EXERCISE MATERIAL »
-------------------------
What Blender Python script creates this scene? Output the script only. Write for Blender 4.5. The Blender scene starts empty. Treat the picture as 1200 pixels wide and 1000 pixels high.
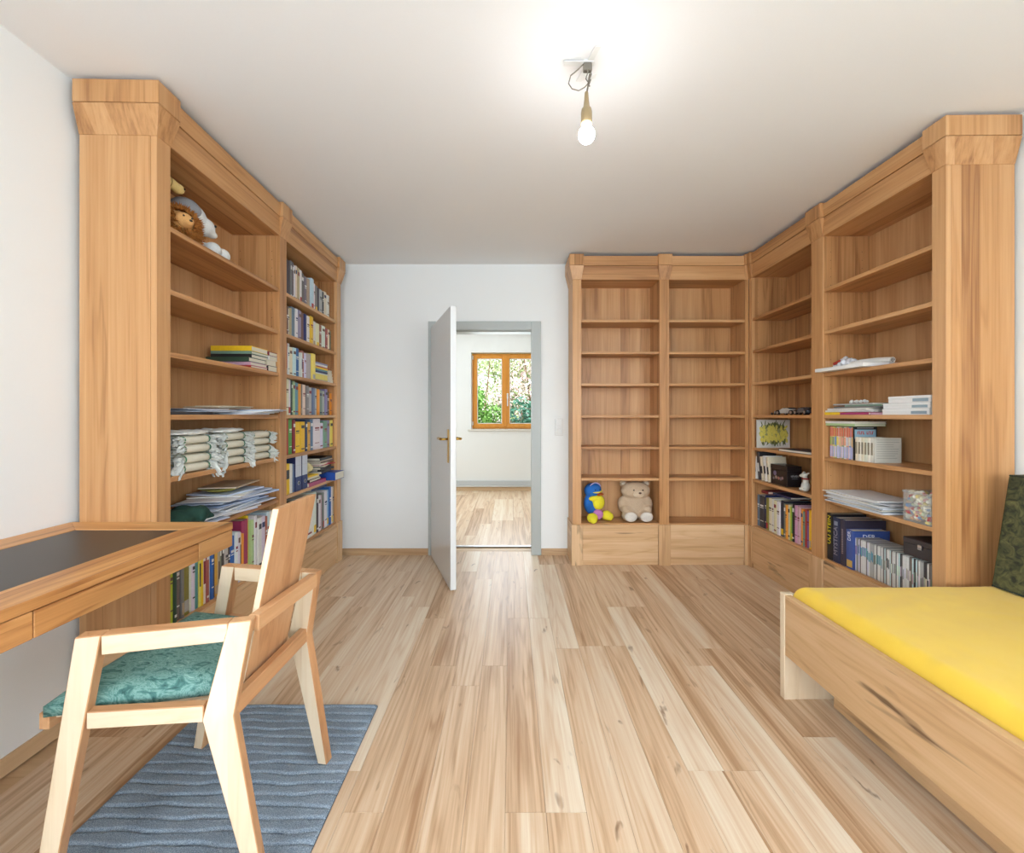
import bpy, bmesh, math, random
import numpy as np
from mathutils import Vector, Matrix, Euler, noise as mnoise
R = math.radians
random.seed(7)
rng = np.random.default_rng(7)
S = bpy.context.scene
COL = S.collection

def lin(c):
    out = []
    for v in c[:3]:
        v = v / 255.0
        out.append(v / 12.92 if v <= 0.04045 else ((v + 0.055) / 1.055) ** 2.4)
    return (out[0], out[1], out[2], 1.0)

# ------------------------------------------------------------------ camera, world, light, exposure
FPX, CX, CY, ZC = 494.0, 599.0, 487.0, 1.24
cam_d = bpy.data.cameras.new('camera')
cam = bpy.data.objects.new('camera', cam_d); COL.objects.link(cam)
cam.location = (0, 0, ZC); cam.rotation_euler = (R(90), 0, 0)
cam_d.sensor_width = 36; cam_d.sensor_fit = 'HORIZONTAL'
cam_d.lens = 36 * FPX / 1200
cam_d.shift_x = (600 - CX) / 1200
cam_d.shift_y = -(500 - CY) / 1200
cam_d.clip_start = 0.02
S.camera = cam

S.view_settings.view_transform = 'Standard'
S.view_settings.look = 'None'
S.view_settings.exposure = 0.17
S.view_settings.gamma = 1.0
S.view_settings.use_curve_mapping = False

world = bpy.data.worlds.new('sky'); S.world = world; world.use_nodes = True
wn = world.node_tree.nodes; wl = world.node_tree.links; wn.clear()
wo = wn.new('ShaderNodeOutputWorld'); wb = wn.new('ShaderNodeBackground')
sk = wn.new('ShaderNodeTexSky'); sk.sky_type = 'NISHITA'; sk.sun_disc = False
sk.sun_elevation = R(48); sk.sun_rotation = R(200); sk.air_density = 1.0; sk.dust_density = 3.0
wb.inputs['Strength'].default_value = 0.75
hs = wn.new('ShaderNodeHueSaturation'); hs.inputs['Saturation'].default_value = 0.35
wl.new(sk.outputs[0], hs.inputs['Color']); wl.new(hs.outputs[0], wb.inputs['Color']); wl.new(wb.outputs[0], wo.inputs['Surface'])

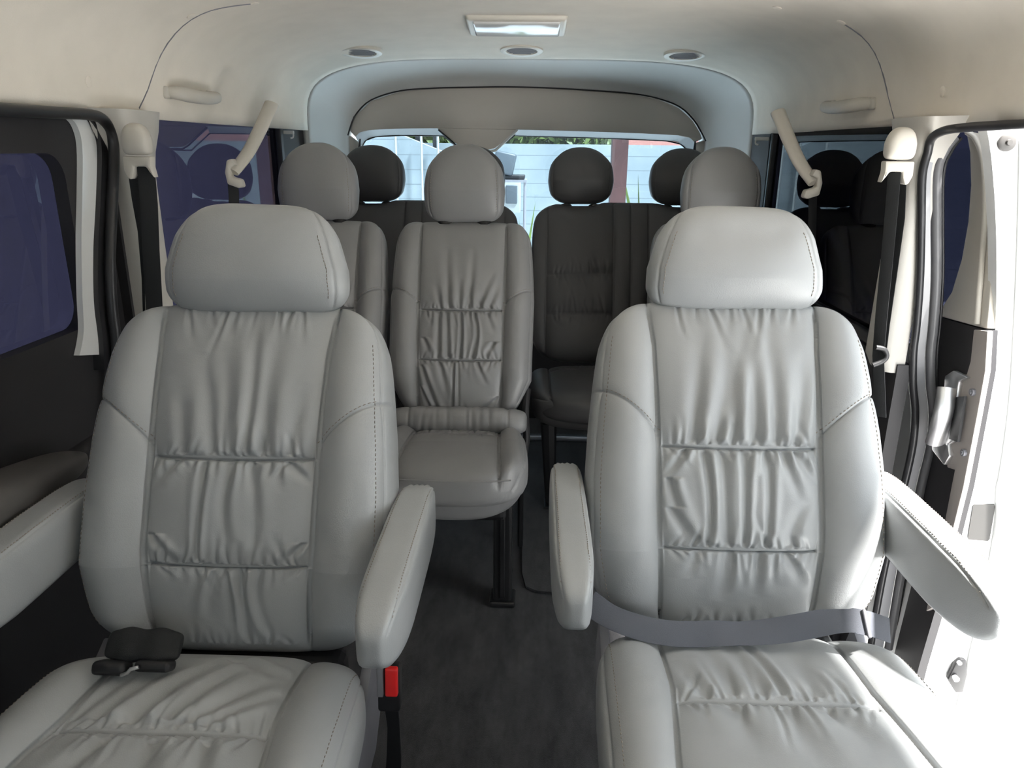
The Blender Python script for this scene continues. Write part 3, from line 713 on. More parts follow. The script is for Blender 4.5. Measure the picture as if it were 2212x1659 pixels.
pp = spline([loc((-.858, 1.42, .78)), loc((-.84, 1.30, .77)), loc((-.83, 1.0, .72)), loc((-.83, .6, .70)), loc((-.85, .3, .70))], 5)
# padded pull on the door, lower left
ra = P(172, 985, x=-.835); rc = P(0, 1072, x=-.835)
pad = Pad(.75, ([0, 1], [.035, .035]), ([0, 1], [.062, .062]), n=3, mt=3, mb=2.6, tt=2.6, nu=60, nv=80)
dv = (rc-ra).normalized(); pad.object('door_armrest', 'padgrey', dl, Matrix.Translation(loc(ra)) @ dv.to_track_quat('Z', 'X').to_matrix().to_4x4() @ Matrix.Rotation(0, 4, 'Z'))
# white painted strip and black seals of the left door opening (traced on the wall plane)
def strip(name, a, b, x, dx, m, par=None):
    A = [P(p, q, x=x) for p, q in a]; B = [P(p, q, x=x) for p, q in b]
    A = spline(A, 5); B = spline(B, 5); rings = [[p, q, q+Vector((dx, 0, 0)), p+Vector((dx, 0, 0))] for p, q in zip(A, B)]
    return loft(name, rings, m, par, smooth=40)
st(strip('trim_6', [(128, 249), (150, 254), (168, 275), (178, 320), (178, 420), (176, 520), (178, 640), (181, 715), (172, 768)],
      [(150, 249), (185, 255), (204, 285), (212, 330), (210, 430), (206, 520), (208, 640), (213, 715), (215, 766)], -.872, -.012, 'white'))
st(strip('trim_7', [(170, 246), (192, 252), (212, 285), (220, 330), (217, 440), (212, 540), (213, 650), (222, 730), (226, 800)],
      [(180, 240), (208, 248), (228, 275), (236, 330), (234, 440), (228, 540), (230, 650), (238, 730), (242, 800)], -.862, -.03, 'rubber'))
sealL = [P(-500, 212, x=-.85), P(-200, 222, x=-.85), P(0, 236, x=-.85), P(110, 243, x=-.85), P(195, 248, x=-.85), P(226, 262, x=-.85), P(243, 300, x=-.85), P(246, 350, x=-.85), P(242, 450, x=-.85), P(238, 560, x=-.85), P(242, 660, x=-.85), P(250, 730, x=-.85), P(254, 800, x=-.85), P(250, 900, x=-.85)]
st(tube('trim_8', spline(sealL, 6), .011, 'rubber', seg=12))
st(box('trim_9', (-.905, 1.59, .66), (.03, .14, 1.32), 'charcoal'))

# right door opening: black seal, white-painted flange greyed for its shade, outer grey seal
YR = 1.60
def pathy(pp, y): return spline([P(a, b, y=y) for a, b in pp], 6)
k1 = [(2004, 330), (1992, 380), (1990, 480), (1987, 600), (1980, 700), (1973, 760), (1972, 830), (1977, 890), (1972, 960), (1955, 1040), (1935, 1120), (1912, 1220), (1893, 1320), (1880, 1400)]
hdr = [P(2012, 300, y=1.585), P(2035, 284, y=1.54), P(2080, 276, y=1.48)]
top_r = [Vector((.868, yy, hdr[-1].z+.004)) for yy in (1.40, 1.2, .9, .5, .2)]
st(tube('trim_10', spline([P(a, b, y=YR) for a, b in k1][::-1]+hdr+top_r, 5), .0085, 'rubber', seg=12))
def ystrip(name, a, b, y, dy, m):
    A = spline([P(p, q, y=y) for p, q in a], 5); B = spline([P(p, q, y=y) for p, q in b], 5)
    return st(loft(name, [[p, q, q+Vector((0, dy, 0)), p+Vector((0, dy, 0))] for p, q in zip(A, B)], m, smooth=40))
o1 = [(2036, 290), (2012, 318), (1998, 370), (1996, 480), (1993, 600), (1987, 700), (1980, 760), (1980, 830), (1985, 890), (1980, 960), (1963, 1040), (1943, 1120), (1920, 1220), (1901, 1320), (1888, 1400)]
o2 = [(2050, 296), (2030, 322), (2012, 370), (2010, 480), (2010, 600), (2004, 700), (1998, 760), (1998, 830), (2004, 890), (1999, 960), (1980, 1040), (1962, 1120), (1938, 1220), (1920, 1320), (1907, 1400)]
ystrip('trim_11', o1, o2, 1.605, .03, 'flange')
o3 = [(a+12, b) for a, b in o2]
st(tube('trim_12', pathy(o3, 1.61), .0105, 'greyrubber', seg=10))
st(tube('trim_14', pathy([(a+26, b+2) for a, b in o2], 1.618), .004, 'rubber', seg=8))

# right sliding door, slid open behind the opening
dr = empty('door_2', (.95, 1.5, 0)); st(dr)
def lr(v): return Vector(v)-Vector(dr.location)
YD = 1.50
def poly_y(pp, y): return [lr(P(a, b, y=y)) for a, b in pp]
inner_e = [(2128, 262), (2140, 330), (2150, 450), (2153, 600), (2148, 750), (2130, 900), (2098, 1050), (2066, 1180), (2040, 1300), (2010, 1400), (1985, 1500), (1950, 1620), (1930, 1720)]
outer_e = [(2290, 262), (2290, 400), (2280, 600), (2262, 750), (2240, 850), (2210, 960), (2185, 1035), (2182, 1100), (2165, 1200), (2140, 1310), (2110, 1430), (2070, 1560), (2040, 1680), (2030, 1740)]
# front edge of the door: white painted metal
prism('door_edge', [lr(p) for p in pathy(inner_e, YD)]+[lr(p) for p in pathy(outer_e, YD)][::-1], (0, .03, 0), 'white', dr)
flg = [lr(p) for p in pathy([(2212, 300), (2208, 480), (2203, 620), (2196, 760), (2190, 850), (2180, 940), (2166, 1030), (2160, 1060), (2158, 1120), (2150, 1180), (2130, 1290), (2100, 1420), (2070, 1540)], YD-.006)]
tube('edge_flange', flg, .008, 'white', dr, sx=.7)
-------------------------
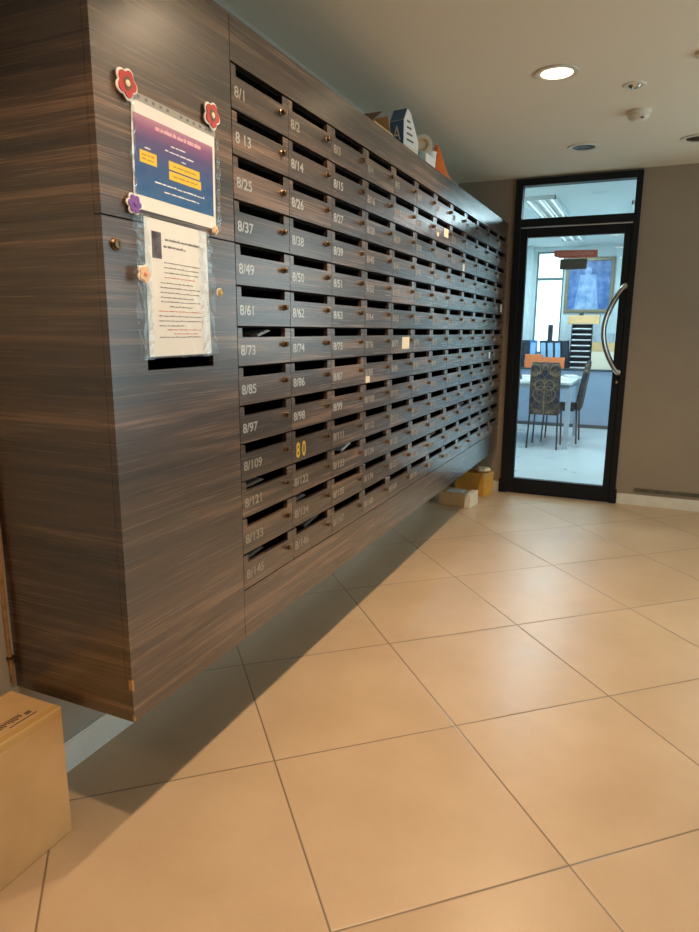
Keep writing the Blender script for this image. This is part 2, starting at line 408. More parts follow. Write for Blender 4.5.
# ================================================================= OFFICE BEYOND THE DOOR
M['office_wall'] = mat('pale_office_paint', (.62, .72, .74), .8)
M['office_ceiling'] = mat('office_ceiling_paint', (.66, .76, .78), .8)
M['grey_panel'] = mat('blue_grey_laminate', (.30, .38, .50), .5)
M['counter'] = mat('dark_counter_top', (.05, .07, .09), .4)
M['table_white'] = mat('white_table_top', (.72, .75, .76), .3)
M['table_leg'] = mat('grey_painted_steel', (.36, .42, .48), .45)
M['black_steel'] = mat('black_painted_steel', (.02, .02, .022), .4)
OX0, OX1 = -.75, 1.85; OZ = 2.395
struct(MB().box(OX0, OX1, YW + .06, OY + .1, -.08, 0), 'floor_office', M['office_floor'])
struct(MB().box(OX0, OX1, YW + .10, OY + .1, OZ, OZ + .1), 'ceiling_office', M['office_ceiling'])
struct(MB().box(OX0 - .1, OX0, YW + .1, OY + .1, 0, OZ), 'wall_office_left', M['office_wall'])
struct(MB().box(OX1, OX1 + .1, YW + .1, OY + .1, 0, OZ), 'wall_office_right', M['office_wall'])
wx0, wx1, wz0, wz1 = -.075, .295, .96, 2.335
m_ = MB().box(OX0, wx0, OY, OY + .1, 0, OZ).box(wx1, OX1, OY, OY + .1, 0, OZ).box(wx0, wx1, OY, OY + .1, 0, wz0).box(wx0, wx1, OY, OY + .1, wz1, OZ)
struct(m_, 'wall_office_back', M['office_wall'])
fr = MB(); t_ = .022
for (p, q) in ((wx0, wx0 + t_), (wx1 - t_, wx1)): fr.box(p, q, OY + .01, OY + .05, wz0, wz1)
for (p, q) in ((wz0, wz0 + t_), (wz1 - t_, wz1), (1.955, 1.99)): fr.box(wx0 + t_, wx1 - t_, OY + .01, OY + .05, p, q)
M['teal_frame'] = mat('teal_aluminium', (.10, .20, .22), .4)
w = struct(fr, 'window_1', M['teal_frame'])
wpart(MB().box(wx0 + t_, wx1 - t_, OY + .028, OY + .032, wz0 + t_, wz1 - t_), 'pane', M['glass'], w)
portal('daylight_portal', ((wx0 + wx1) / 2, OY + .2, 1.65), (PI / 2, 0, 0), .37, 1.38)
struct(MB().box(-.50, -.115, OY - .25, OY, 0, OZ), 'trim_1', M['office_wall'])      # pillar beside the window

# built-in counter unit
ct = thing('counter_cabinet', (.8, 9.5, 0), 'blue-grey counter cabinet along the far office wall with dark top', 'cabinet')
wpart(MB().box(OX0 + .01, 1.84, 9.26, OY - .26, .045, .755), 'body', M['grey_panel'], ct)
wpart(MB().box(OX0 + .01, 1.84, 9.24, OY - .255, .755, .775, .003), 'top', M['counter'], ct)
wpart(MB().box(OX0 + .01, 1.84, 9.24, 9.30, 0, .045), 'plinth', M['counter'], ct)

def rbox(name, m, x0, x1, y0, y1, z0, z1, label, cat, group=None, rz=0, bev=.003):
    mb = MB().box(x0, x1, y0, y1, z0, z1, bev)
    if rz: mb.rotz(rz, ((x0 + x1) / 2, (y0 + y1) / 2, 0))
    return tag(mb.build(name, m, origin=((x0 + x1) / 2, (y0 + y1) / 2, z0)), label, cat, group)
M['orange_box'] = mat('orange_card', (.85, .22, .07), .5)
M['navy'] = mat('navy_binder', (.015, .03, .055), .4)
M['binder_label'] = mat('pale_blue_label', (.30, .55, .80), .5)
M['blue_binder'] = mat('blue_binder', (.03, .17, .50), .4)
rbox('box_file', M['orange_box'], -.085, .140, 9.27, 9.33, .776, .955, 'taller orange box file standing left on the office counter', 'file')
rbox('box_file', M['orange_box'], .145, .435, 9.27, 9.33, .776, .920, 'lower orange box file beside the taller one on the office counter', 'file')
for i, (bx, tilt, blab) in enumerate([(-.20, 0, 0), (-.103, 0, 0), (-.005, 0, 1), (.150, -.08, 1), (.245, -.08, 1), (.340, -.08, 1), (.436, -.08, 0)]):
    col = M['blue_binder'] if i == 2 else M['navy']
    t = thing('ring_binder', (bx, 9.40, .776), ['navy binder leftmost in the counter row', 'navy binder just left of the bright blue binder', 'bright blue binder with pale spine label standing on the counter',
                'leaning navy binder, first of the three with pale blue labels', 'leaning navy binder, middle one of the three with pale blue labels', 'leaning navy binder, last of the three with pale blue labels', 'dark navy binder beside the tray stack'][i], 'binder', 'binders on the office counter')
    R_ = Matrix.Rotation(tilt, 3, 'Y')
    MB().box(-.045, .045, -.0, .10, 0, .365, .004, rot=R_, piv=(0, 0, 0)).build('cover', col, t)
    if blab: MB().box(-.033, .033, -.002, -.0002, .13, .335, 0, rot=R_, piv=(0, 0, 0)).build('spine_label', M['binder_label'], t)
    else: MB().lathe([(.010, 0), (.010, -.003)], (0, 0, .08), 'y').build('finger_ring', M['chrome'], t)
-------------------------
WHAT IS BEING ASKED »
In the listing above, find the line with "What Blender Python" and the line with "wb.inputs['Color']); wl.new(wb.outputs[0], wo.inputs['Surface'])". Copy exactly those two and every line between, without the pictures.

REPLY »
What Blender Python script creates this scene? Output the script only. Write for Blender 4.5. The Blender scene starts empty. Treat the picture as 1200 pixels wide and 1000 pixels high.
import bpy, bmesh, math, random
import numpy as np
from mathutils import Vector, Matrix, Euler, noise as mnoise
R = math.radians
random.seed(7)
rng = np.random.default_rng(7)
S = bpy.context.scene
COL = S.collection

def lin(c):
    out = []
    for v in c[:3]:
        v = v / 255.0
        out.append(v / 12.92 if v <= 0.04045 else ((v + 0.055) / 1.055) ** 2.4)
    return (out[0], out[1], out[2], 1.0)

# ------------------------------------------------------------------ camera, world, light, exposure
FPX, CX, CY, ZC = 494.0, 599.0, 487.0, 1.24
cam_d = bpy.data.cameras.new('camera')
cam = bpy.data.objects.new('camera', cam_d); COL.objects.link(cam)
cam.location = (0, 0, ZC); cam.rotation_euler = (R(90), 0, 0)
cam_d.sensor_width = 36; cam_d.sensor_fit = 'HORIZONTAL'
cam_d.lens = 36 * FPX / 1200
cam_d.shift_x = (600 - CX) / 1200
cam_d.shift_y = -(500 - CY) / 1200
cam_d.clip_start = 0.02
S.camera = cam

S.view_settings.view_transform = 'Standard'
S.view_settings.look = 'None'
S.view_settings.exposure = 0.17
S.view_settings.gamma = 1.0
S.view_settings.use_curve_mapping = False

world = bpy.data.worlds.new('sky'); S.world = world; world.use_nodes = True
wn = world.node_tree.nodes; wl = world.node_tree.links; wn.clear()
wo = wn.new('ShaderNodeOutputWorld'); wb = wn.new('ShaderNodeBackground')
sk = wn.new('ShaderNodeTexSky'); sk.sky_type = 'NISHITA'; sk.sun_disc = False
sk.sun_elevation = R(48); sk.sun_rotation = R(200); sk.air_density = 1.0; sk.dust_density = 3.0
wb.inputs['Strength'].default_value = 0.75
hs = wn.new('ShaderNodeHueSaturation'); hs.inputs['Saturation'].default_value = 0.35
wl.new(sk.outputs[0], hs.inputs['Color']); wl.new(hs.outputs[0], wb.inputs['Color']); wl.new(wb.outputs[0], wo.inputs['Surface'])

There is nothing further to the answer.